● Given task
Wherever a line holds the word "picture", copy that line out.

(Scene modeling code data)
----------------
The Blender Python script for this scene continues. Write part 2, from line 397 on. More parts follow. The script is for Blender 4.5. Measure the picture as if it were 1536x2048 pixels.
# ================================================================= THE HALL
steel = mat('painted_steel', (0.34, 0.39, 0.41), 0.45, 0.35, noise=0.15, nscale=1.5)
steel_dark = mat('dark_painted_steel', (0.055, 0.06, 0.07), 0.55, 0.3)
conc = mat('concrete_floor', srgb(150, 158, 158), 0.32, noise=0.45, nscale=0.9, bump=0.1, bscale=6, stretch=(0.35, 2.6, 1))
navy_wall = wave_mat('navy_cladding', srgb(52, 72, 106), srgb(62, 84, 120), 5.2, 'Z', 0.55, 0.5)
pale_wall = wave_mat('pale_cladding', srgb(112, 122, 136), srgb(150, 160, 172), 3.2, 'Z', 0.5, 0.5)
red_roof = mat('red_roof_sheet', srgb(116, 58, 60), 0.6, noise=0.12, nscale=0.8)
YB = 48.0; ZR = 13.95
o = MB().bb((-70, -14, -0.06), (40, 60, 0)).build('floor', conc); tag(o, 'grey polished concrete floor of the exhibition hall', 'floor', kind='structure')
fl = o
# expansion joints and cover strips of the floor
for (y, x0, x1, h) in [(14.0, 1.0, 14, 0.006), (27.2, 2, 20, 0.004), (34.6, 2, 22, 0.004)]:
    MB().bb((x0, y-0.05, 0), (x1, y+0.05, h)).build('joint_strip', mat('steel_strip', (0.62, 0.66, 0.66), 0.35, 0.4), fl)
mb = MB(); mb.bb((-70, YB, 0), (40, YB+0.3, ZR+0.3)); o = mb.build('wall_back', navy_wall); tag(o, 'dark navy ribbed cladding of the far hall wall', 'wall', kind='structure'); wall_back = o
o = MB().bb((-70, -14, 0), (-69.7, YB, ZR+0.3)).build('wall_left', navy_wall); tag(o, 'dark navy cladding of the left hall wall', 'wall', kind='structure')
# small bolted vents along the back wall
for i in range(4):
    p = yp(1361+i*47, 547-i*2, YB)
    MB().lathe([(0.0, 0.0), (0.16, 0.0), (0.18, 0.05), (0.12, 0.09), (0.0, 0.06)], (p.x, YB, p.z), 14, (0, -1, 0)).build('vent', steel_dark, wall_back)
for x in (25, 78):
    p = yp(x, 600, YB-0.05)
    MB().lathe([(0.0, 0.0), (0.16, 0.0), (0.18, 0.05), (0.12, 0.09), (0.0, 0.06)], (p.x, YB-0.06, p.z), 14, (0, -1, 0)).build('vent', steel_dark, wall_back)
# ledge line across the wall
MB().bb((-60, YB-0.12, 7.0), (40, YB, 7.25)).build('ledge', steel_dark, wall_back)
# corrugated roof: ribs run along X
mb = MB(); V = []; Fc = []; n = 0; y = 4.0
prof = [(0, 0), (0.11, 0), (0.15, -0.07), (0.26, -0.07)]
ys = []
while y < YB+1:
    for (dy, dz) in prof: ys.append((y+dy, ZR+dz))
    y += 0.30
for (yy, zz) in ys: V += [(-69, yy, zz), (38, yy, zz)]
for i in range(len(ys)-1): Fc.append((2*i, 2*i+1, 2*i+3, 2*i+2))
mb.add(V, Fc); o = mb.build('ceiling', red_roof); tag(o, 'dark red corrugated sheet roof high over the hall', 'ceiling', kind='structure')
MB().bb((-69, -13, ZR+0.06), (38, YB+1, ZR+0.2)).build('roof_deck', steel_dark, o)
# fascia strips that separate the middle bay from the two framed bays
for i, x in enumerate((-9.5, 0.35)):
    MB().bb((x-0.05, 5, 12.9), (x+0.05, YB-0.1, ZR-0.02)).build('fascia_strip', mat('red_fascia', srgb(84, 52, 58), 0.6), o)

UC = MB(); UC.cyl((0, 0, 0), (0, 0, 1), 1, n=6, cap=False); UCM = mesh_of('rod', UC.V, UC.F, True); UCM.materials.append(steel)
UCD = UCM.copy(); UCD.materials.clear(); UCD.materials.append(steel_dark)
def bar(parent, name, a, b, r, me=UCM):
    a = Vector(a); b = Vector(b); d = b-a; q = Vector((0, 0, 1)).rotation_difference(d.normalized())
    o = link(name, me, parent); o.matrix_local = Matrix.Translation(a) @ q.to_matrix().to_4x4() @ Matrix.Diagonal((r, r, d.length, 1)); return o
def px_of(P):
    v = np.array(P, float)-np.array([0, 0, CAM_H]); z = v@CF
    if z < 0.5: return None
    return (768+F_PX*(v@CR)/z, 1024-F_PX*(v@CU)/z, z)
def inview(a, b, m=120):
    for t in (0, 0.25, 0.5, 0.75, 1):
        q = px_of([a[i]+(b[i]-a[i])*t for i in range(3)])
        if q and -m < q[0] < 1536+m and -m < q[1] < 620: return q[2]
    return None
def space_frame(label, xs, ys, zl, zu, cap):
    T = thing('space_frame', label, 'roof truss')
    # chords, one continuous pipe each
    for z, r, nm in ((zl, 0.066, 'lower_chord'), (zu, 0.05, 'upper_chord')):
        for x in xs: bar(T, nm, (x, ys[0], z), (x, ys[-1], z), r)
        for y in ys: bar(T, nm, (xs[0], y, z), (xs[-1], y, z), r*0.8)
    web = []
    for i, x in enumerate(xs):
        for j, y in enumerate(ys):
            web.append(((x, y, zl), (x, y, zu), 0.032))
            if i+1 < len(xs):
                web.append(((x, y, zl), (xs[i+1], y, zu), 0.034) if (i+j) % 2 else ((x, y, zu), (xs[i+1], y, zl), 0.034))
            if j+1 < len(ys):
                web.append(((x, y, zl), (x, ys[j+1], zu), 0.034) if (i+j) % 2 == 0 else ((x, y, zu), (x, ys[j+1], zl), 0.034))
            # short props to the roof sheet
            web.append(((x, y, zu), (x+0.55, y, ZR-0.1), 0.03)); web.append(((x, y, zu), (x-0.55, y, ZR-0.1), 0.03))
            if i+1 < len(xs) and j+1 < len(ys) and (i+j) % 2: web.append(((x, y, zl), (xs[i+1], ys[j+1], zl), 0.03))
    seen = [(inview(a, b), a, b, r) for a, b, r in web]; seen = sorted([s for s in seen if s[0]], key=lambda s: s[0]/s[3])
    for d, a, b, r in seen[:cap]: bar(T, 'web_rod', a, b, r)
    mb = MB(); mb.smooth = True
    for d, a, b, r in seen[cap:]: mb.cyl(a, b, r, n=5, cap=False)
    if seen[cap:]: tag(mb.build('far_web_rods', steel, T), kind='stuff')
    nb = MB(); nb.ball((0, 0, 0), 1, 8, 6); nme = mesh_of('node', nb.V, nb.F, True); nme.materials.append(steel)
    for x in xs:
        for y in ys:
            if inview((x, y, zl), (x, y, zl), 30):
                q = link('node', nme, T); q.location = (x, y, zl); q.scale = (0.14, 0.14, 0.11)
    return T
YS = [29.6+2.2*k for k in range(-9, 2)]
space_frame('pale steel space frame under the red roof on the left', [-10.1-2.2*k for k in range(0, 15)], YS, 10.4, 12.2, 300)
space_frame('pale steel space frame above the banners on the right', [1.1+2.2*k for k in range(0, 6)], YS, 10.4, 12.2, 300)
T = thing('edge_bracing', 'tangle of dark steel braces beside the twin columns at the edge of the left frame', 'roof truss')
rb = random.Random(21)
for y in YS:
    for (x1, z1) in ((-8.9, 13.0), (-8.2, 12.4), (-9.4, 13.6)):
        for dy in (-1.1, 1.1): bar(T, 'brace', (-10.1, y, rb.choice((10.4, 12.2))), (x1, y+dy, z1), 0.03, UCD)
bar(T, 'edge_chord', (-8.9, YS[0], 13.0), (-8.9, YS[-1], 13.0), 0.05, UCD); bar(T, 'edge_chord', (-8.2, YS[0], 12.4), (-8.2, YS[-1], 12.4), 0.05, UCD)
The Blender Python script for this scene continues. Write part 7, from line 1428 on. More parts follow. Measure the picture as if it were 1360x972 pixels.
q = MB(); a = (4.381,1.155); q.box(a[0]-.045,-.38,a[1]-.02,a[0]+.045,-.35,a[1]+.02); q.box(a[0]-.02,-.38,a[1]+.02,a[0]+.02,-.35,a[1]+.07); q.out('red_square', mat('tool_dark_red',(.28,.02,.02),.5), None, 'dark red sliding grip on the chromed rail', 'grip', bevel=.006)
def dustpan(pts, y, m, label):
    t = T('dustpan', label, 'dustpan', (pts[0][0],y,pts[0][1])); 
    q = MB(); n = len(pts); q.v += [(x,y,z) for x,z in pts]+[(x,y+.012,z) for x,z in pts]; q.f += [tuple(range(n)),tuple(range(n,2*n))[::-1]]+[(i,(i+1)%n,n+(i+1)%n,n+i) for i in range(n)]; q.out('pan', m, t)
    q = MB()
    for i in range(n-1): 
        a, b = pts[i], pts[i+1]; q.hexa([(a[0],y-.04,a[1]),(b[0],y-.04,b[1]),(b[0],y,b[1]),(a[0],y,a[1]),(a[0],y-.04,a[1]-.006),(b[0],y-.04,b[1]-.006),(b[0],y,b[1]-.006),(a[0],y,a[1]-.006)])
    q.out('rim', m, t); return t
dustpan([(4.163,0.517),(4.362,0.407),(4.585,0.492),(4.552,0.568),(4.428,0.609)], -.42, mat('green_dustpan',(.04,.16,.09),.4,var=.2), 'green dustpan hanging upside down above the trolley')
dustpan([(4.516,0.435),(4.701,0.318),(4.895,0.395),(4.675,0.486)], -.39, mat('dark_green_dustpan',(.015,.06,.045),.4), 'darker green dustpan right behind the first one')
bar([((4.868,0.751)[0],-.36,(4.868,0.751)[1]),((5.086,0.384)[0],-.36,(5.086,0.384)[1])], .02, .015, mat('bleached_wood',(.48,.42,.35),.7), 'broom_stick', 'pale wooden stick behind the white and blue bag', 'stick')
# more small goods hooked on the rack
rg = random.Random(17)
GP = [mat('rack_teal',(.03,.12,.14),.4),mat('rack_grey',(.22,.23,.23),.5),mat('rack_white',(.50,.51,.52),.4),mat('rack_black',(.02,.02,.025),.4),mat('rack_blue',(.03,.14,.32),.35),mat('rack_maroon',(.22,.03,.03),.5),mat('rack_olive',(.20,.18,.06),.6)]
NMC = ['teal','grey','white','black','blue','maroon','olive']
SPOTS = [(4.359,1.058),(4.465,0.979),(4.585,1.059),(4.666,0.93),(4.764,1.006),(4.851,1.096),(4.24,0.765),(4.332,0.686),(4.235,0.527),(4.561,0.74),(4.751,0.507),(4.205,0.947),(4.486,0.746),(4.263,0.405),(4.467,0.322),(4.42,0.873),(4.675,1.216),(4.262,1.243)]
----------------
● Written response
The Blender Python script for this scene continues. Write part 2, from line 397 on. More parts follow. The script is for Blender 4.5. Measure the picture as if it were 1536x2048 pixels.
The Blender Python script for this scene continues. Write part 7, from line 1428 on. More parts follow. Measure the picture as if it were 1360x972 pixels.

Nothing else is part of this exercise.